Honestly for a film maker to be branding a movie as "And even this movie is.. in your hands" must mean he has no interest in audio fidelity or quality, because face it if the target audience is people watching on their phones the audio might as well be 128kbps mp3 quality without any sort of surround sound. Why bother even releasing it in theaters come to think of it, who in their right mind will bother to see a movie that takes up a third of the screen.
 
Some people will accept this because someone says it's cool and is "the thing" now. Some people are still trying to adjust to widescreen from standard.
 
The stupidest idea since the invention of moving pictures. I surprised nobody stabbed that ***** in the forehead with a rusty fork.

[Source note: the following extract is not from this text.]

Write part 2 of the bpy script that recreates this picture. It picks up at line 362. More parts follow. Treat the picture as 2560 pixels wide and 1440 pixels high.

I bet that would look great on a 65" screen......
 
I bet that would look great on a 65" screen......
I'm beginning to see why they have those TVs that rotate to vertical. They were slightly ahead of themselves but now they will have some content to show. :)
 
I'm beginning to see why they have those TVs that rotate to vertical. They were slightly ahead of themselves but now they will have some content to show. :)
No, not really "ahead of themselves", just perhaps people who have done still photography. They don't call it, "portrait mode", for nothing.

TV makers probably realized that with the advent of 4K in resolution, that more and more people were using their TVs as monitors, and added the flip feature, since true monitors have had it for more than a decade.

I'm still waiting for somebody to write a video driver than allows you to have one monitor in landscape, and another in portrait mode.

Then, when you run a slideshow, the pictures will take up as much of the screen as possible.

Portrait oriented photos look like crap with the monitor in landscape mode, and vice-versa.

Photographers learn to compose best in the format in which they normally work. For me, that's 35 mm's 3:2 aspect ratio. I can't even imagine how frustrated photographers who worked in 2 1/4" square (6 x 6 Cm) must be with 16:9.

The only thing I can find useful about 16:9 used in portrait mode, is that it has approximately the same aspect as a legal pad. Which is why I run my internet box with the monitor in portrait mode.

It allows me to write my "TL;DR" posts with reckless abandon.... :laughing:
 
They may be a hit. I will never watch a vertical movie. Short Youtube clips are one thing, but full length movies are another. There is a reason TV's went from 4:3 to 16:9 or even wider at 2:1.
 
They may be a hit. I will never watch a vertical movie. Short Youtube clips are one thing, but full length movies are another. There is a reason TV's went from 4:3 to 16:9 or even wider at 2:1.
Well, the whole point of widescreen movies, is to assist viewers in believing they're in the place the movie is taking place. "CinemaScope" is 2.35:1.00. I believe, "Lawrence of Arabia:, was shot even wider at 2.70.:1.00 . Imax carries that even further with 180 degree surround. So, in an underwater scene in Imax, you're almost literally "swimming wit da fishes".

Now what we have here with this "portrait mode abomination", is a narcissistic, self indulgent a**hole, who fancies himself a "pioneer in cinematography".

All this can possibly accomplish is cause an entire generation of cell phone addicts to believe what they've been seeing in their phone screens, is in fact, reality, and then implode even further into the damned things.
 
The amount of people that would come into my shop and say they have this video shot on a phone and it upright, how do I change it to fit on my tv? I tell them 2 ways, get a video program and rotate it. to which they reply that's too much hard work, and the second? shoot it properly in the first place!